Boss Songs Part I: Springsteen Vignettes

Image Credit: Frank Stefanko
Image Credit: Frank Stefanko

Song – “Cover Me”
Album – Born in the U.S.A.

There’s nothing amazing about this song; it’s just a simple and somewhat cheesy 80s-style rock song with a good guitar solo that gets me every time. When I was eight years old I used to listen to this song in the back den of my house while playing pool. When Bruce sings, “This whole world is out there just trying to score / I’ve seen enough I don’t want to see any more,” you understand we all need some kind of savior, and many people are finding it in the false things of this world. Despite my age and innocence, this song made me feel down and out, just an eight-year-old kid hard-pressed for a break in this insane world. Check out Juliana Hatfield’s acoustic cover of this here.

Song – “I’m On Fire”
Album – Born in the U.S.A.

“I’m On Fire” is a song of brevity and desire. If the song were any longer it would be ruined. As it is you have to replay it several times to get your fill. To me, it’s about those certain moments when your passion takes over and nothing else concerns you. It’s a passion that makes it worth living, but also soul-destroying if you can’t act on it. If you’ve ever lusted after someone, you’ll know Bruce got this song just right. Emily Dickinson claimed she knew when she read poetry because it felt like the top of her head was taken off. That’s what this song is like—it just hits you heavy like a shot to the gut.

Song – “I’m Going Down”
Album – Born in the U.S.A.

If you’ve ever been in love with someone who fell out of love with you, this is your song. There are two lyrics I especially like: “We get dressed up and we go out, baby, for the night / We come home early burning, burning in some firefight.” Sometimes you naively think one wonderful evening on the town will solve all your problems, but somewhere in the night it all goes wrong and ends in a drunken argument. Then, like the character in the song, you realize the other side now gets just as much joy from hating you as they did in loving you. That’s what the Boss is getting at when he sings the last lines of the final verse: “You used to love to drive me wild / But lately girl you get your kicks from just driving me down.” It’s something you never want to experience in a relationship, but it’s happening all the time.

Song – “Lost in the Flood”
Album – Greetings From Asbury Park, N.J. & Live From New York

This is the first Springsteen song to drive me into a conscious attempt to learn its lyrics. To this day I’ll recite it in my head if I find myself stuck in a waiting room with nothing to read. Even though the song consists of three stories in three verses with no unifying chorus, Springsteen still brings it together like it’s an anthem of lost causes. On the album version, David Sancious ensures the organ wails like an omen of death, but even so, I suggest the live version with its blistering guitar solo and soft concluding piano play. Danny Federici’s work on the keys is tremendous and you can tell the Boss is trying to channel a younger version of himself, the self he was when he wrote the song years before.

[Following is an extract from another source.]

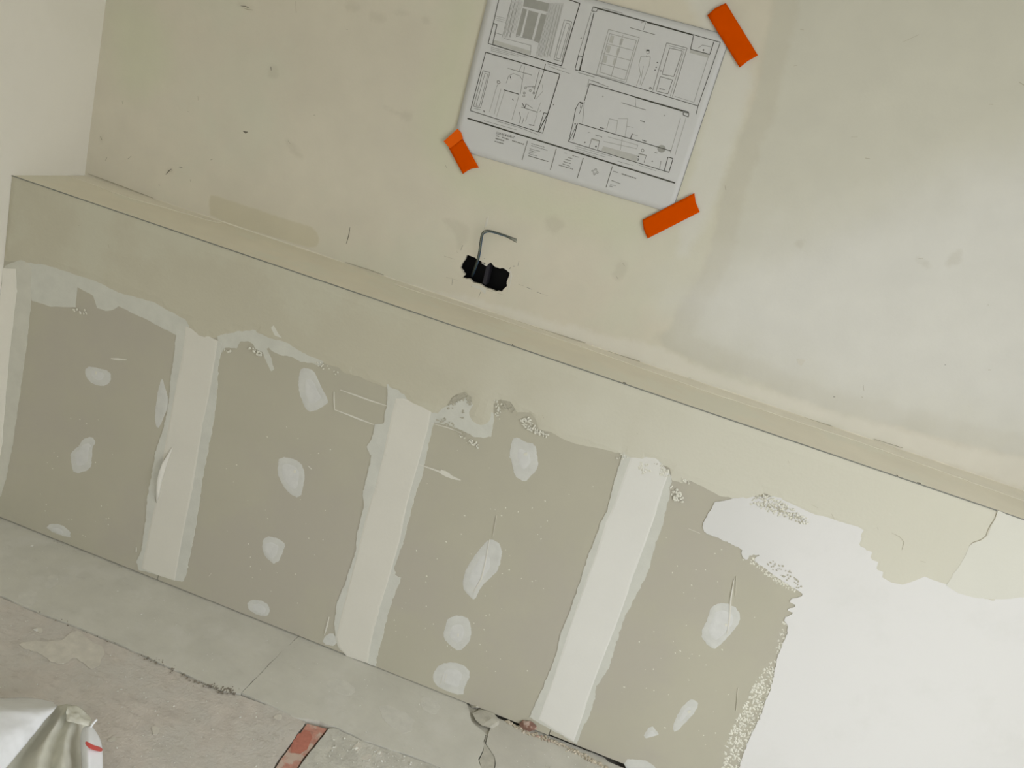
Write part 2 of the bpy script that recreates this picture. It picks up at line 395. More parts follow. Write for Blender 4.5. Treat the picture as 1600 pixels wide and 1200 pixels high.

I’ve never owned a muscle car, but this song makes me wish I did, even though I’d probably kill myself driving it. The demise of Jimmy The Saint is perfect: “Well the blaze and noise boy, he’s gunnin’ that bitch, loaded to blastin’ point / He rides headfirst into a hurricane and disappears into a point / And there’s nothin’ left but some blood where the body fell / That is, nothin’ left that you could sell / just junk all across the horizon, a real highwayman’s farewell.” It reminds me of the final race scene in the film American Graffiti, but far more tragic. Many of Bruce’s characters go out in a final blaze of glory that seems simultaneously beautiful and desperate. It’s a thought that gets captured perfectly when the “somebody” in the song says, “Hey man, did you see that? / His body hit the street with such a beautiful thud.” It’s a verse loaded with a motley coterie of misfits who marvel at the spectacle of death, tragically unaware that their own demise, “the beautiful thud,” is lurking right around the corner. Undoubtedly one of Springsteen’s darkest songs, it’s utterly absent of the small hope that survives in many of his other songs.